Look, I've never been to WV. But I think you need to find a way to test your assumptions about the people there. If you think you can be courteous and stay on message, maybe you should make a few get-out-the-vote calls Tuesday. Like in any state, you'll get a lot of people who don't want to talk to any stranger calling about anything. But you might be surprised by some of the people who answer.
No promises. But worth a try.
To me, one lesson of this election season is that a startling number of my fellow Americans turn out to be more receptive and reasonable than I ever would have guessed.
Ill-informed for sure, but not necessarily racist.
The muslim thing seems to be Obama's obstacle here in KY, not race.
I imagine it's the same in WV.
The Clintons' long experience in Arkansas gives them an advantage in a poor, vastly rural, undereducated state. Obama, who grew up in Hawaii and is a creature of big-city politics, can't be expected to have the same touch for wooing hillbillies. The hillbilly vote was the Clinton family bread and butter for many years; they know how to work it. Is it any surprise that what worked for them in Arkansas is working for them in its east-of-the-Mississippi equivalent, West Virginia?

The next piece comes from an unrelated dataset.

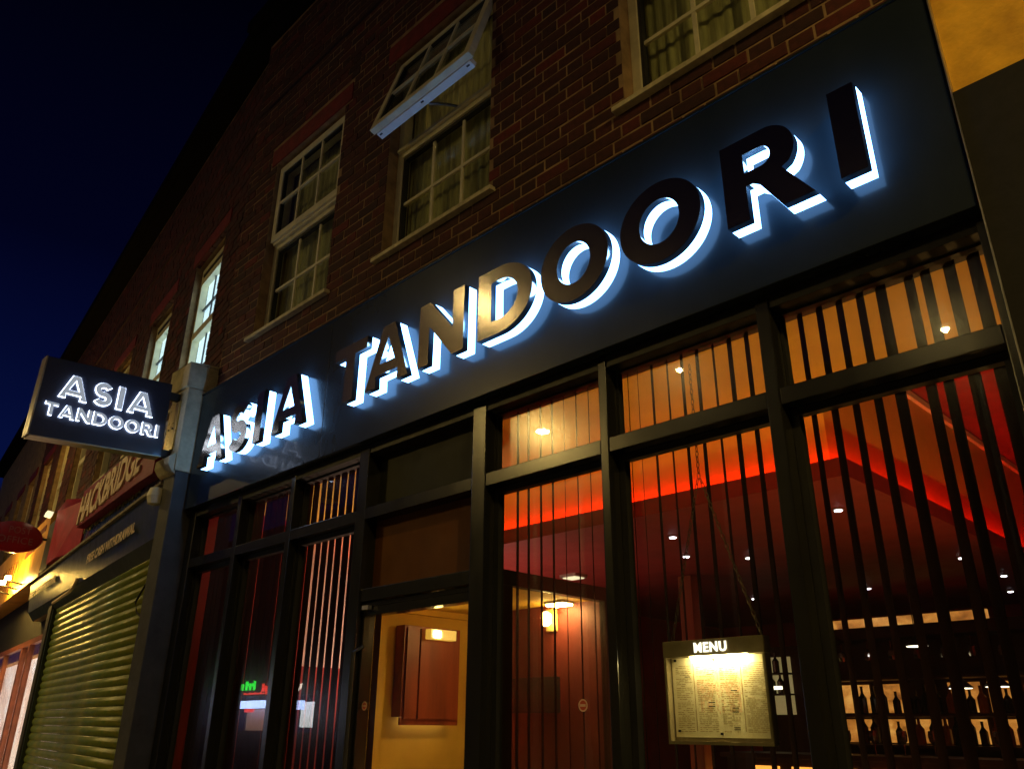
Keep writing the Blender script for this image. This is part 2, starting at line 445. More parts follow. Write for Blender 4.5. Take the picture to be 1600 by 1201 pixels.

Remember that another cosmopolitan junior senator running for president, JFK, also had problems in the West Virginia primary. In his case, they didn't trust him because he was Catholic, and it was Hubert Humphrey, the Midwest populist with a touch for stirring up the yokels, who played the Hillary role. The big difference is that JFK had a rich father who was willing to simply buy the crucial state for him. Old bootlegger Joe was reputed to have said, "Don't buy another vote, I won't pay for a landslide."